特に、1箇所「こっちの水苦いぞ」が「そっち」と書かれていることに気づき、大変恥ずかしく思っておりますが、帰宅するまで修正できません…ごめんなさい。
投稿: DYNAMITE | 2015年3月23日 (月) 13時13分
DY様へ
Deepな御伝授、感謝致します!
気骨稜稜と「不言実行」・・・
昨秋からの? 想い…“意志”を…キッチリ! 正月コンのセトリで伝えてくださったジュリー。
掴みの1曲目? の後…2曲目『明日』・3曲目『希望』、そして、特別席? “第9曲目”に『ひかり』を持ってきた“意味合い”が今頃になってヒシヒシ伝わって来ています。
ジュリーの楽曲にインスパイア? …合唱曲『ヒカリ』から
♪枯れた大地に独り・・・ あるのは焼けた月・・・
もしも 花々が咲き乱れ・・・ そんな世界がかえってきたら 生命(イノチ) 育む太陽へ手をかかげ 大地とともに喜びの叫びをあげよう 「この小さな思い 守り続けると今誓おう ぬくもりと光あふれる地球(ホシ)に生きる そのために 〜 」 * 抜粋
私は合唱曲好きが高じて? …ジュリーの楽曲にリンク(*インスパイアかな?)する合唱曲ばかり集め、一日中、飽くことなくBGMで流すことも・・・ ♪緑の地球に 遍(アマネ) く 平和と幸せを届けるために〜(*『決意』)
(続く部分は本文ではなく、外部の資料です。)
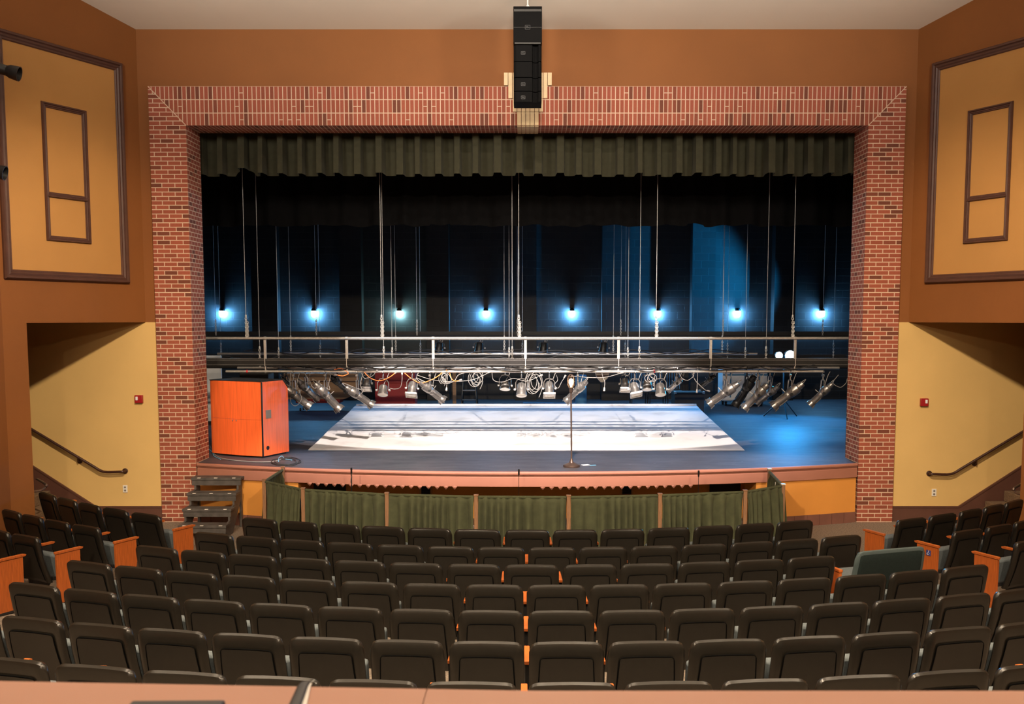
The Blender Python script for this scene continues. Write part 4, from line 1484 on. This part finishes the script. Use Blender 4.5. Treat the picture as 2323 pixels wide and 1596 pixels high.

♪ややこしいことなんか ないんだけれどね〜『緑色のkiss kiss kiss』が基本です!
ところで、先日、“2012年の新譜”1曲目『3月8日の雲』から順番に聴いて居たら!?
4曲目『カガヤケイノチ』と“2013年の新譜”1曲目『Pray〜神の与え賜いし』…4曲目『Deep Love』と“2014年の新譜”1曲目の『三年想いよ』…4曲目『一握り人の罪』プラス『みんな入ろ』と“2015年☆今年の新譜”1曲目☆『こっちの水苦いぞ』・・・ それぞれ、見事にリンク…繋がっていることに気づきました〜
今年も“中庸”で“まやかしのないジュリー”の作詞によって(*固有名詞バンバンなれど?)“真実”の人間愛と矜持が展開され、上質な鉄人バンド各人の作曲と演奏に相まった歌唱は、兎にも角にも“高い次元”で…これぞジュリー! 本当にスゴイ!
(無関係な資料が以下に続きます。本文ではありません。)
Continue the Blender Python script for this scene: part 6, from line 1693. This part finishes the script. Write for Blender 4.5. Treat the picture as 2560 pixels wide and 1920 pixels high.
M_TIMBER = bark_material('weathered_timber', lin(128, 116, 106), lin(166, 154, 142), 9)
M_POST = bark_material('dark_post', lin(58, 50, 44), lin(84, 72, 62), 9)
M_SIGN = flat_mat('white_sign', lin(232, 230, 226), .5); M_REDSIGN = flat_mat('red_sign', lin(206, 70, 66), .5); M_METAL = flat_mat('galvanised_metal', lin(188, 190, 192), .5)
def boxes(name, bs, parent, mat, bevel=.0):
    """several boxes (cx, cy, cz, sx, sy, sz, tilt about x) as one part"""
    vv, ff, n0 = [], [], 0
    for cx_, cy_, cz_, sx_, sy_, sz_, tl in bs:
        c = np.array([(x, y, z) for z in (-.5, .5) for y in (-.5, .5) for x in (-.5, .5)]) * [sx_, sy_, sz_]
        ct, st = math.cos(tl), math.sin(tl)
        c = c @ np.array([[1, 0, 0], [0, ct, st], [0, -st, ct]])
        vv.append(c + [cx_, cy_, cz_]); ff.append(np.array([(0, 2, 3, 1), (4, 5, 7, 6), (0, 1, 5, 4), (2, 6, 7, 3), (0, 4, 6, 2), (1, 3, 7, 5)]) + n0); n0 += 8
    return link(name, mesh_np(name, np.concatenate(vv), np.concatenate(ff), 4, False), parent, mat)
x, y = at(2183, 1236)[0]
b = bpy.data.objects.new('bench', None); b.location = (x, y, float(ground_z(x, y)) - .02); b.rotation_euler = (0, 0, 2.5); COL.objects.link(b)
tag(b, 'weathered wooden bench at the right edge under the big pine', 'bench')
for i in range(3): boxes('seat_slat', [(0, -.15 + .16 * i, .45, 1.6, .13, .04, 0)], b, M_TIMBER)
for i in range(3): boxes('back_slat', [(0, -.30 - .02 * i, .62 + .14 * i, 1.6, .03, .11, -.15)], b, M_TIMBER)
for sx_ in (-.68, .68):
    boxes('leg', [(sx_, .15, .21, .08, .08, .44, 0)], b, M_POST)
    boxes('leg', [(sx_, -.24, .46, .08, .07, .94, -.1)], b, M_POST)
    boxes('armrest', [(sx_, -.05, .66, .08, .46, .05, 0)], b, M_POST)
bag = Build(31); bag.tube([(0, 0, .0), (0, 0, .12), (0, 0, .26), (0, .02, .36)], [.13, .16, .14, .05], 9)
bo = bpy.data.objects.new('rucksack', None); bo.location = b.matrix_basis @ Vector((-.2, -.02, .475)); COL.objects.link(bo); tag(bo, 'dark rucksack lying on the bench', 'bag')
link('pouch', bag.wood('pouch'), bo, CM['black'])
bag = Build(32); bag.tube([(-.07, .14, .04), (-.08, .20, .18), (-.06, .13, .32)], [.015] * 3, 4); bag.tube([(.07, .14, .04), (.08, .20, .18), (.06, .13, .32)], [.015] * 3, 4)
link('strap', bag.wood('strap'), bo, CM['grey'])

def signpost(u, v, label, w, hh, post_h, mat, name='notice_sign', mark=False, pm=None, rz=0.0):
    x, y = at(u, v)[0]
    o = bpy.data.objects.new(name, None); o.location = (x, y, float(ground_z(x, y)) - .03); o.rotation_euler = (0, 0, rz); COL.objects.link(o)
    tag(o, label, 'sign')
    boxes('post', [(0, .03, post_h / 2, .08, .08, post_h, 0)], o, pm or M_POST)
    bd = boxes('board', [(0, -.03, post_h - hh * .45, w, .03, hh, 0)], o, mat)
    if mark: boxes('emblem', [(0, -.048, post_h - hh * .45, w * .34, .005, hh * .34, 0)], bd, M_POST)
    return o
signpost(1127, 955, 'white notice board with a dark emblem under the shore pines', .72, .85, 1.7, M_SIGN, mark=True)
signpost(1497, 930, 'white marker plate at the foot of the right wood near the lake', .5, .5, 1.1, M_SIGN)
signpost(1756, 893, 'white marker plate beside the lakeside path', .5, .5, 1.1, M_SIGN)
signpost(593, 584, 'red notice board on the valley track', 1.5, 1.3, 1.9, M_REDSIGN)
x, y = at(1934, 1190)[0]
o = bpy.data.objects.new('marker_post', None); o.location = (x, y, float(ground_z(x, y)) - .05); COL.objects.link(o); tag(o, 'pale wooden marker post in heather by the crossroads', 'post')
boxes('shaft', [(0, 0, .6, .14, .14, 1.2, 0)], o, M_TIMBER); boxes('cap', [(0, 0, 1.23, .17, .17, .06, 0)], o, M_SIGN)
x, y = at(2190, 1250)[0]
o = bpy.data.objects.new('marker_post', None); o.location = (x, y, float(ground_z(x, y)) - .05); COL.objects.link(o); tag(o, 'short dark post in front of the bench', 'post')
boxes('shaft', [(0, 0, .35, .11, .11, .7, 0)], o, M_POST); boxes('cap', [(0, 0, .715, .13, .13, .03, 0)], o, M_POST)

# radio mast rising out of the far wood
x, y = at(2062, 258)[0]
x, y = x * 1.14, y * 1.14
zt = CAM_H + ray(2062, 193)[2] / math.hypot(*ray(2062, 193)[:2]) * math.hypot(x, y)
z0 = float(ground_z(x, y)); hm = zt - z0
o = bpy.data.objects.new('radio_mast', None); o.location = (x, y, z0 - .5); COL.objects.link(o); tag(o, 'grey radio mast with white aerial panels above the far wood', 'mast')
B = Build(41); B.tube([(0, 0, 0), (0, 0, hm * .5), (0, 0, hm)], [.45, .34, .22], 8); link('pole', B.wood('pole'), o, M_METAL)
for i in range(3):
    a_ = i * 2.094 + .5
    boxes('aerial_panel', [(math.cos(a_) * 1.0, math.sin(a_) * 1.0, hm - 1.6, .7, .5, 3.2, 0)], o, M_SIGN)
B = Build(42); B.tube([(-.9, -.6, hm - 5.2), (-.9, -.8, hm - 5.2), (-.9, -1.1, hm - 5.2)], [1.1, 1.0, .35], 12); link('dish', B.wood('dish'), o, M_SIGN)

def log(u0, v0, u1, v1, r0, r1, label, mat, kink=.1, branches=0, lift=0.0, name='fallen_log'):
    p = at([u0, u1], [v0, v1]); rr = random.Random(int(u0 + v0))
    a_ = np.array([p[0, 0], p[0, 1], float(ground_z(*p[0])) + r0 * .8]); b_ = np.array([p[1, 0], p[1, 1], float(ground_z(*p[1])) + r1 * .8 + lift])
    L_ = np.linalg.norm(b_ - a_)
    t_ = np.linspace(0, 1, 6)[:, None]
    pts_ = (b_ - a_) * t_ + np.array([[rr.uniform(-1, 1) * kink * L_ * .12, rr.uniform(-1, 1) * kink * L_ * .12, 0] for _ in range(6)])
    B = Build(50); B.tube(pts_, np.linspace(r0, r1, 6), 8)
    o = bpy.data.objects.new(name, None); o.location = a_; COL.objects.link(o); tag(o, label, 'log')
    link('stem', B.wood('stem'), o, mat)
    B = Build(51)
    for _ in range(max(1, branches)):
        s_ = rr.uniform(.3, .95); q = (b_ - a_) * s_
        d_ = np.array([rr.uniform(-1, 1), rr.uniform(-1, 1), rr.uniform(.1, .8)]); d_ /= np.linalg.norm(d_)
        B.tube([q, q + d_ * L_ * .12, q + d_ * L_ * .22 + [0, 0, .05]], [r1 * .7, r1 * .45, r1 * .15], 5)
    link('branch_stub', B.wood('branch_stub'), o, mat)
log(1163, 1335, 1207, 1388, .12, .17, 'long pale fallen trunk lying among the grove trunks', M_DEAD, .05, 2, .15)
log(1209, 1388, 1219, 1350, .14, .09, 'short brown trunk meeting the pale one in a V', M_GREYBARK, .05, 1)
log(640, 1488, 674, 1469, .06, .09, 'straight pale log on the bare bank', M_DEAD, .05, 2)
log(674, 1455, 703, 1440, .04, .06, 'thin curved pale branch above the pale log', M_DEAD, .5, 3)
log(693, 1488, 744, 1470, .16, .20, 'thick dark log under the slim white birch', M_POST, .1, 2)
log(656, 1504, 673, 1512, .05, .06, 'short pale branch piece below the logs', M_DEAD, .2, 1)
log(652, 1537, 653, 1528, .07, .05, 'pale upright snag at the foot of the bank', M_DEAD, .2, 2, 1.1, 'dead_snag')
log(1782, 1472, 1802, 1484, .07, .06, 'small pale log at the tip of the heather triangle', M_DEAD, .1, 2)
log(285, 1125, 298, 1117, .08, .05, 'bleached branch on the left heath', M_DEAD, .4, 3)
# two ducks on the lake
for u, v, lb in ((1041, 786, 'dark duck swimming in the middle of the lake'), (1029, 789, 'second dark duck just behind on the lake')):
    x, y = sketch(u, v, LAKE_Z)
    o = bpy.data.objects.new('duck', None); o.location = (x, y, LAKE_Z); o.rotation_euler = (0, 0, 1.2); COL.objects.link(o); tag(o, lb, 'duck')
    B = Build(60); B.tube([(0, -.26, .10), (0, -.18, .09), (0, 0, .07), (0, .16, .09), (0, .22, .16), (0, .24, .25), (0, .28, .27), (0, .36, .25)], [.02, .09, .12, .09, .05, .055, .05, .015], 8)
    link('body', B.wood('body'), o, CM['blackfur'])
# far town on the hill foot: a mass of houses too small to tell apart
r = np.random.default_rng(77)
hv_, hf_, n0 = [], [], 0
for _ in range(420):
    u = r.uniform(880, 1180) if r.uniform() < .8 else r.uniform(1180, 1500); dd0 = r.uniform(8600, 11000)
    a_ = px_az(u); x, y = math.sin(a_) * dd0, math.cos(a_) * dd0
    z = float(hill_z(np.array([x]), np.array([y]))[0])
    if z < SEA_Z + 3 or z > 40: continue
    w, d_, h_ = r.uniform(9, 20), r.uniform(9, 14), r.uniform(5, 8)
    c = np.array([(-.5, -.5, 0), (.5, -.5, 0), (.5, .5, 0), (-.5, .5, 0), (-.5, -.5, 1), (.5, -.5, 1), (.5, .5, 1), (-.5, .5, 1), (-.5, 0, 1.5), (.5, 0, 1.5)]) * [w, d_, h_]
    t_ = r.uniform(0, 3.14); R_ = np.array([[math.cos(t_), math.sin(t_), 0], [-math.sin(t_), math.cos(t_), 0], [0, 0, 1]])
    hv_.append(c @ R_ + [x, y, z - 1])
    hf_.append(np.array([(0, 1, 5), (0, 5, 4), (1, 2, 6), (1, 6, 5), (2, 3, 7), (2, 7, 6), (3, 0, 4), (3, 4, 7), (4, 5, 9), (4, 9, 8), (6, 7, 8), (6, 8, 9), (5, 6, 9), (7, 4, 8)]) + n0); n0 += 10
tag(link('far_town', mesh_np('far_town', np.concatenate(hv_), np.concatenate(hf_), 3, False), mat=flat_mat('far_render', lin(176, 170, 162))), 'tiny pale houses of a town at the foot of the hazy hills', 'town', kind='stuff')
来年も又? 今年の新譜4曲目の『涙まみれ・・・』に繋がる歌詞で始まるのかな?
投稿: えいこはん | 2015年3月23日 (月) 15時42分
えいこはん様
ありがとうございます!
お返事遅れて申し訳ありません
そうそう、そうなんですよね。確か僕も「PRAY~神の与え賜いし」の記事で、「寡黙」というフレーズの共通から、これは「カガヤケイノチ」の続きの曲ではないか、ということを書いたと思います。
さらに「Deep Love」と「三年想いよ」、「一握り人の罪」と今回の「こっちの水苦いぞ」…繋がっていますよね。ジュリーは意志を持ってそのようにしていると思います。
今年の4曲目は「涙まみれFIRE FIGHTER」…重く悲しい曲ですが、来年のタイトルチューンに、どういうふうに繋がってゆくのでしょうか…。